Copy each line in which the string "script" occurs.

Data extracted from a collection
---+---

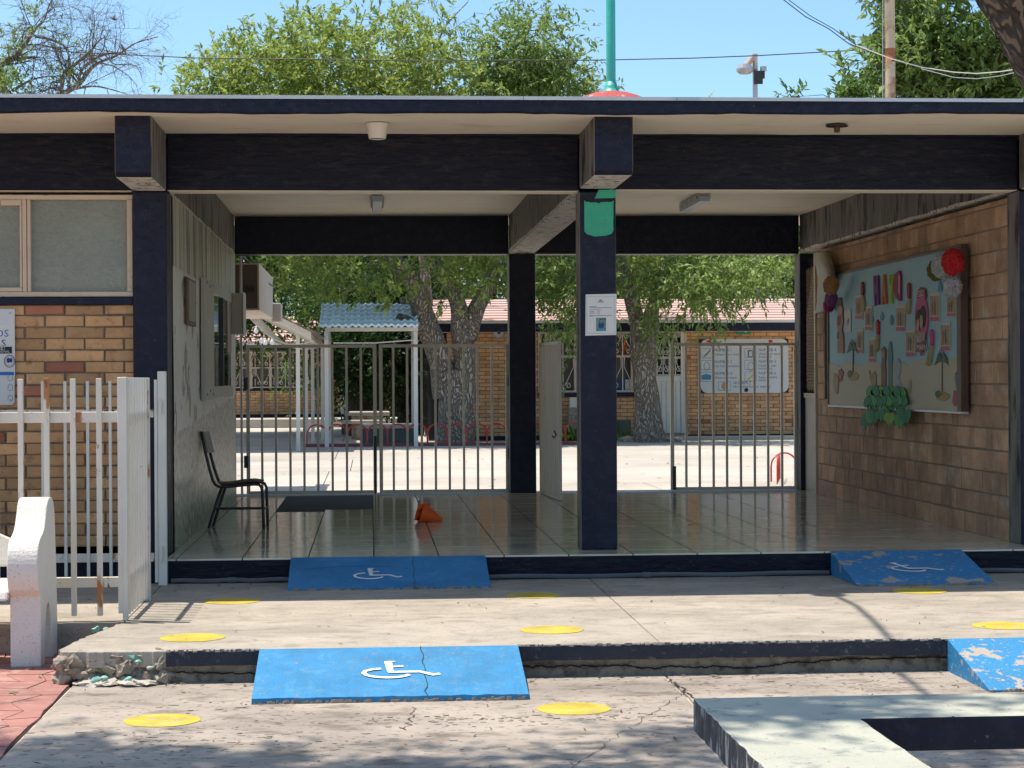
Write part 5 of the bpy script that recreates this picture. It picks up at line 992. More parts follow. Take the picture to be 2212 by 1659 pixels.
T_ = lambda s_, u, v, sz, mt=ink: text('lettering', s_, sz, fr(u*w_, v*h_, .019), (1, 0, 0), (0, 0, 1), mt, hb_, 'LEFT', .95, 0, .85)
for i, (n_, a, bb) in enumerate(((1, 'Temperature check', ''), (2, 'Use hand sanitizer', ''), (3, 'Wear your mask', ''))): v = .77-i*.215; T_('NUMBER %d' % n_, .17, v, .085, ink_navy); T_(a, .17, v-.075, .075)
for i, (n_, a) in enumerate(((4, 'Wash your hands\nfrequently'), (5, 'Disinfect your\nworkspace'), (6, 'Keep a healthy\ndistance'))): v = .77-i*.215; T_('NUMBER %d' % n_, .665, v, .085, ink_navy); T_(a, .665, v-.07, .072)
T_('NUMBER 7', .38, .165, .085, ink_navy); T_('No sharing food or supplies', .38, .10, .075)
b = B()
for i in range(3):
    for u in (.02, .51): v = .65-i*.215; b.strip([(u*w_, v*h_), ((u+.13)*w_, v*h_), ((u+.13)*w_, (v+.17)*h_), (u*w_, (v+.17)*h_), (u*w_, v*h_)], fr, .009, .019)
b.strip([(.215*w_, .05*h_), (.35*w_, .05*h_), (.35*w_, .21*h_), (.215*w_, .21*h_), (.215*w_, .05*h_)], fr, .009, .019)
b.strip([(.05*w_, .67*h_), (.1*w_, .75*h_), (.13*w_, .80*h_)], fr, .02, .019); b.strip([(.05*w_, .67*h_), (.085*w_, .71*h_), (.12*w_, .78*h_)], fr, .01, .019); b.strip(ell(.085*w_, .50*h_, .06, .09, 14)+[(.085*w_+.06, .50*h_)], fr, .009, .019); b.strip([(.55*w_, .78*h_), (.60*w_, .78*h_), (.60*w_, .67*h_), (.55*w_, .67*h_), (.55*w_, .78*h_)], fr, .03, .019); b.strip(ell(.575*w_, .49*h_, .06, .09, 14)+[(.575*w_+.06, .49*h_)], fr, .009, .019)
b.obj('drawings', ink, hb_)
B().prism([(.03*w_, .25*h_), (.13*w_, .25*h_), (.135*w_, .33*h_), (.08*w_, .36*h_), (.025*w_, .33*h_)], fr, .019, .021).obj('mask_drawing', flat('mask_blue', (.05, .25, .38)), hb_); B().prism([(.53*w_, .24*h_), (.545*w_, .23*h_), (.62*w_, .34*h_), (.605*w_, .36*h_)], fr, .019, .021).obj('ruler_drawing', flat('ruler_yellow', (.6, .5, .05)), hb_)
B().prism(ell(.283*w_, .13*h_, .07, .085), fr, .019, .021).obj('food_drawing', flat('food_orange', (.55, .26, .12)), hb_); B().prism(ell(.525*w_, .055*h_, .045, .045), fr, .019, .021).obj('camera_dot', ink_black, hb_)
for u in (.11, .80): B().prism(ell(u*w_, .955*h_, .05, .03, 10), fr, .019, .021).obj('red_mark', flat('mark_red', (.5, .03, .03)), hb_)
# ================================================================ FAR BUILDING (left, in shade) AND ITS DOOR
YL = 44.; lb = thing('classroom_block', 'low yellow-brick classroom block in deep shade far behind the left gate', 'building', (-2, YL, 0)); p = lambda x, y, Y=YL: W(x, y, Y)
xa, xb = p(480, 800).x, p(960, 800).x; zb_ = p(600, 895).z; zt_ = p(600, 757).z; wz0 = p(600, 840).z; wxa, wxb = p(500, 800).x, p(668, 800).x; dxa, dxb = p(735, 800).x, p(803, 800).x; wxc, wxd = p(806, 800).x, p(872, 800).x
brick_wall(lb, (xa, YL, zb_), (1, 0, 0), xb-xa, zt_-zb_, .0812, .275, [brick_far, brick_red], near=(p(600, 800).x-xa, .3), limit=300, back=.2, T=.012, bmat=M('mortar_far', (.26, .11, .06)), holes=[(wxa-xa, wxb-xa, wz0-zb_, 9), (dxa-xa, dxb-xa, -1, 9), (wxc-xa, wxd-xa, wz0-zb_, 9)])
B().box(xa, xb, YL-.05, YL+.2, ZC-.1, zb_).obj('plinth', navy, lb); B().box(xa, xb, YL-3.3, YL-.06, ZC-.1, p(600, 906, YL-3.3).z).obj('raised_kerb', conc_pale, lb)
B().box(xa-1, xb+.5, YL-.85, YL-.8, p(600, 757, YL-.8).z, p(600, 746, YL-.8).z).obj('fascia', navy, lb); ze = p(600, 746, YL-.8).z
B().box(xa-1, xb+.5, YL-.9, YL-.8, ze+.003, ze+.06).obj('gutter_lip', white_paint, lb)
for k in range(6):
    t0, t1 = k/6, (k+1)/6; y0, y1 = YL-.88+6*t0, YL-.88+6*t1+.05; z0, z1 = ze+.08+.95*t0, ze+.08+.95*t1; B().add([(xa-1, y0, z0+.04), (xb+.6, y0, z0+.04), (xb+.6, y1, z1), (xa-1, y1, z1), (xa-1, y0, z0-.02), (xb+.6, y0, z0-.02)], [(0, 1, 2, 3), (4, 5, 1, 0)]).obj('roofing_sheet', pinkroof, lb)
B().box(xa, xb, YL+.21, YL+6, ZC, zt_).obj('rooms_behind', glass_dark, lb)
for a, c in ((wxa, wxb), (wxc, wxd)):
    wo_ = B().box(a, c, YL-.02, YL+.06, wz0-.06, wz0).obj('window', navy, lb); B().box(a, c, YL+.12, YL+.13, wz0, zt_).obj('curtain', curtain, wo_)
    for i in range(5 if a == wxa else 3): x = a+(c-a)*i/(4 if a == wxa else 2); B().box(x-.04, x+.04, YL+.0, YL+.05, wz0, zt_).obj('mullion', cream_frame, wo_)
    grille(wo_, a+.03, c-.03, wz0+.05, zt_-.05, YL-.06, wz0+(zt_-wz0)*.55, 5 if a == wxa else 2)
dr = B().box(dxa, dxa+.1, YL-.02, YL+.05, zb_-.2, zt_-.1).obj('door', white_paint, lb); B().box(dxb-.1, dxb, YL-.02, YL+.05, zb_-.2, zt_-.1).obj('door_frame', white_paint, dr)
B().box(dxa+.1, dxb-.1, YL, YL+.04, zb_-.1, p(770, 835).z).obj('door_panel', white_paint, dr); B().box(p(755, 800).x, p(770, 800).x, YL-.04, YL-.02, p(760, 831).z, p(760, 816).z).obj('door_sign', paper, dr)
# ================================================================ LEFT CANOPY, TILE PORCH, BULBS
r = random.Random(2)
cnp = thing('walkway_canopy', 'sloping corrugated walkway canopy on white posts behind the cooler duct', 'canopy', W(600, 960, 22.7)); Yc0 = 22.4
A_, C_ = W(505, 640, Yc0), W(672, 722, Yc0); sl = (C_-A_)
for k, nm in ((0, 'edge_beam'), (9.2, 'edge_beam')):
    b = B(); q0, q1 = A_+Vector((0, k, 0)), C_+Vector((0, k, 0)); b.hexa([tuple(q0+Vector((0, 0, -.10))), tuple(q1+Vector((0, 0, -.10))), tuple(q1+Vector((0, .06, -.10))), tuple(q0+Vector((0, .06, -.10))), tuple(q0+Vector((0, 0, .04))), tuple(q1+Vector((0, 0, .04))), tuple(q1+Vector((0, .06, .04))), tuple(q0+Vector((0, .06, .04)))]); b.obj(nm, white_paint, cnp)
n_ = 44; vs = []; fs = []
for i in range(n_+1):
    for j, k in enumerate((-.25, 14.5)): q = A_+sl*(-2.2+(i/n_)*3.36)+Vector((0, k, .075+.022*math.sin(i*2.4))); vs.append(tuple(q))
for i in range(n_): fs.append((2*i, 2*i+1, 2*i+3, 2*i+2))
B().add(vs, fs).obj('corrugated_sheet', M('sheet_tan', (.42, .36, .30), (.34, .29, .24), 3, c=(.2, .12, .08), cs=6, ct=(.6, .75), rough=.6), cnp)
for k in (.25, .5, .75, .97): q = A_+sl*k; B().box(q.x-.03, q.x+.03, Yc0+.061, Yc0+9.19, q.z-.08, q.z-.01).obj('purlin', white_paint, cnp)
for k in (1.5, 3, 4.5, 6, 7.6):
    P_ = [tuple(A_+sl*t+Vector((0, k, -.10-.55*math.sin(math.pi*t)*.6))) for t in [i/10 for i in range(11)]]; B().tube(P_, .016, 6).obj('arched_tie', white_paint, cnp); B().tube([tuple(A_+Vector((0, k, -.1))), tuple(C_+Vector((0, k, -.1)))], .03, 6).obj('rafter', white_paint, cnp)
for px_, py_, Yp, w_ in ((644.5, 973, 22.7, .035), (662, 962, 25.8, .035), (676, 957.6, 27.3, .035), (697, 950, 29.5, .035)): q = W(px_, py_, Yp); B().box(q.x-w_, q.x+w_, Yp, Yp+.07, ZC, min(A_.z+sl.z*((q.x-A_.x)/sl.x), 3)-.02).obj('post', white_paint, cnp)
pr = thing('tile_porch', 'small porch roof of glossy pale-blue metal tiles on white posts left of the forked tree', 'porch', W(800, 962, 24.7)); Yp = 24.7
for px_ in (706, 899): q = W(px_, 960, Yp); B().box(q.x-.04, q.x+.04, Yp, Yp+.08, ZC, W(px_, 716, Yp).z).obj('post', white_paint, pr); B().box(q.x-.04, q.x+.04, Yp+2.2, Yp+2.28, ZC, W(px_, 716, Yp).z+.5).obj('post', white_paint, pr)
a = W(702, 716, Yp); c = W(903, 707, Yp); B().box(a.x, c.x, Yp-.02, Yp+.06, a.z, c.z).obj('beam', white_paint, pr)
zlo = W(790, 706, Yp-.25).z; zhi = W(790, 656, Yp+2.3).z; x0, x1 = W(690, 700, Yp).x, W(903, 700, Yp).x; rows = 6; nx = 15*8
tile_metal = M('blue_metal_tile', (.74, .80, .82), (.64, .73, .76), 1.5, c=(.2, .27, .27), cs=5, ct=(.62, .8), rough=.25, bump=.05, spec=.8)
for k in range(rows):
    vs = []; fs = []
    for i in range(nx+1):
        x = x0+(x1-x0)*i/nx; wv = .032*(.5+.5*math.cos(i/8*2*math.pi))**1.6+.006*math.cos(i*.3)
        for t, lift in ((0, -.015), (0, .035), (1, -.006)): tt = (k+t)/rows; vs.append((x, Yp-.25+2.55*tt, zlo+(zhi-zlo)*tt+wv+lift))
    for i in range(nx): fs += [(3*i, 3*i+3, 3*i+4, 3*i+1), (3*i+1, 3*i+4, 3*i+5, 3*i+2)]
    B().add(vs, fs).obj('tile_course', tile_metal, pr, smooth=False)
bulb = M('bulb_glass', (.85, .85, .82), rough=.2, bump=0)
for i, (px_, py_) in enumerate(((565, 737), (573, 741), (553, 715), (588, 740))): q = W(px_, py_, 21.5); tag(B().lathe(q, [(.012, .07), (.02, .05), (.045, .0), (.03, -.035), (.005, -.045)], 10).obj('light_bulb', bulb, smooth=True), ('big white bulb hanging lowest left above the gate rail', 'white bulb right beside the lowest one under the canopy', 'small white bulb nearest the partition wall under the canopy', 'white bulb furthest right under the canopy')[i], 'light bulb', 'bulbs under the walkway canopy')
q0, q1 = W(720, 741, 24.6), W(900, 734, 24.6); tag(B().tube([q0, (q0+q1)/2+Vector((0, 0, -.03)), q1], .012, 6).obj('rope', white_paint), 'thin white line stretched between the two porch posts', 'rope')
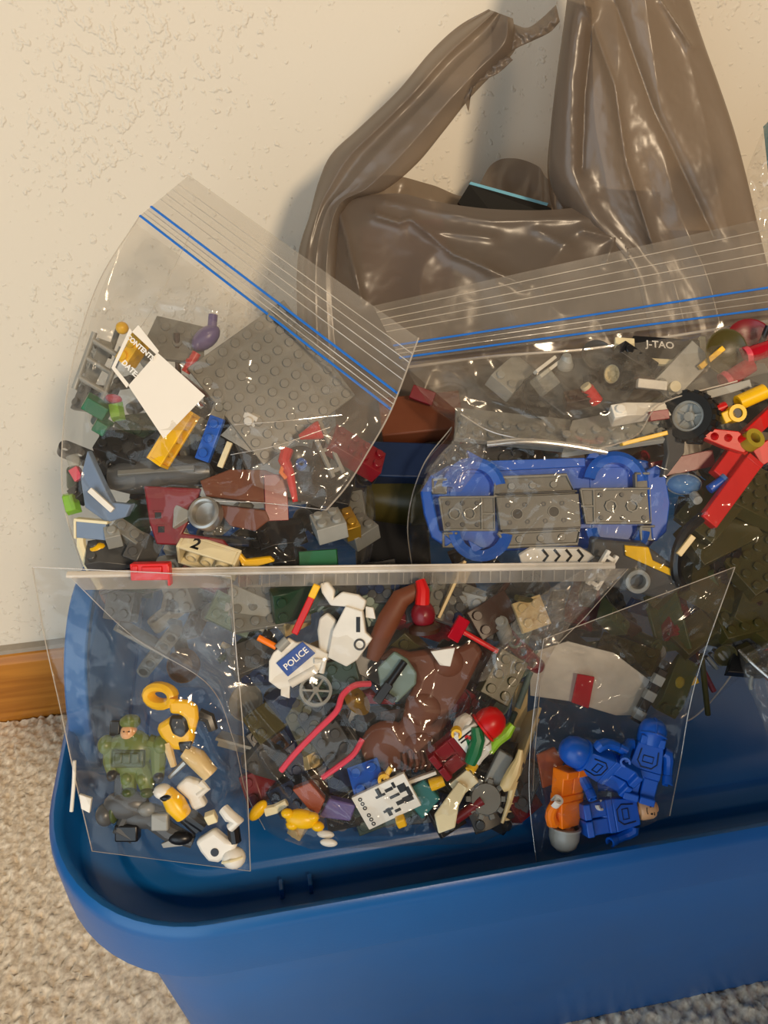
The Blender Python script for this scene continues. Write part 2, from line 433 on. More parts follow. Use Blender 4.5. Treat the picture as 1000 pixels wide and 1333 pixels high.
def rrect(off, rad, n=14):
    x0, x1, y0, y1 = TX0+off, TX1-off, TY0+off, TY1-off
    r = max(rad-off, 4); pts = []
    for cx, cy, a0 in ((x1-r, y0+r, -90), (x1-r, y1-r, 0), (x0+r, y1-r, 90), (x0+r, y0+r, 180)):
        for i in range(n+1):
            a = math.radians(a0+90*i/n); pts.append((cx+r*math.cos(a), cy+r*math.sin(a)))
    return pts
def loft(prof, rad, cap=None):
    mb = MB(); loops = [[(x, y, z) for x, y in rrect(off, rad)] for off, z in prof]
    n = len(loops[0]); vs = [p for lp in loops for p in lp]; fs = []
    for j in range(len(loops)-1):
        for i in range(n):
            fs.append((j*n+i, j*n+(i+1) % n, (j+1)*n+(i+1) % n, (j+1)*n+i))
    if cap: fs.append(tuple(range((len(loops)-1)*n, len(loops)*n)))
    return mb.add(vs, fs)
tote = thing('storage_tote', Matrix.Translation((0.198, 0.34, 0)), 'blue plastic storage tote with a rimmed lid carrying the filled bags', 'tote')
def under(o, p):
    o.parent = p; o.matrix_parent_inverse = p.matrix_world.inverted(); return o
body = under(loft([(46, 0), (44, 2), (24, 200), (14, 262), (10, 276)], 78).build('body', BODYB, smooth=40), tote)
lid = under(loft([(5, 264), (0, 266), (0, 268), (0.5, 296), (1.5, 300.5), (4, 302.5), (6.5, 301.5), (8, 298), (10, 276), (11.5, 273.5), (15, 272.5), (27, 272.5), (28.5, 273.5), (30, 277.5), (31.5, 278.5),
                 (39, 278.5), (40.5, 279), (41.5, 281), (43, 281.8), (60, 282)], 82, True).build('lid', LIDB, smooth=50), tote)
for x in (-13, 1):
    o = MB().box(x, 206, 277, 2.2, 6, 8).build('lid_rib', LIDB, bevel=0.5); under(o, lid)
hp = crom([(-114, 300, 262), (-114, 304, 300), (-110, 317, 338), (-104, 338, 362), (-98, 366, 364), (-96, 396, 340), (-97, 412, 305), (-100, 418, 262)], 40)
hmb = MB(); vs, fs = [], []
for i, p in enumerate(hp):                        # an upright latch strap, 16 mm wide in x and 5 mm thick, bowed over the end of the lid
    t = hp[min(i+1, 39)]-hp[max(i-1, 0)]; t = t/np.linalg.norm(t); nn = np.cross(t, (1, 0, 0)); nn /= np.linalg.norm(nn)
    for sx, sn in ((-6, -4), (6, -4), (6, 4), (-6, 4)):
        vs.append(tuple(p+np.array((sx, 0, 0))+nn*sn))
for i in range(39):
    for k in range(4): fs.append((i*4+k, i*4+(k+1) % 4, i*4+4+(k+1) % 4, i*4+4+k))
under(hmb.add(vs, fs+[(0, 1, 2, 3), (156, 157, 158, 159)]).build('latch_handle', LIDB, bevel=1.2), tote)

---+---

> [In response]:
Write part 5 of the bpy script that recreates this picture. It picks up at line 992. More parts follow. Take the picture to be 2212 by 1659 pixels.
The Blender Python script for this scene continues. Write part 2, from line 433 on. More parts follow. Use Blender 4.5. Treat the picture as 1000 pixels wide and 1333 pixels high.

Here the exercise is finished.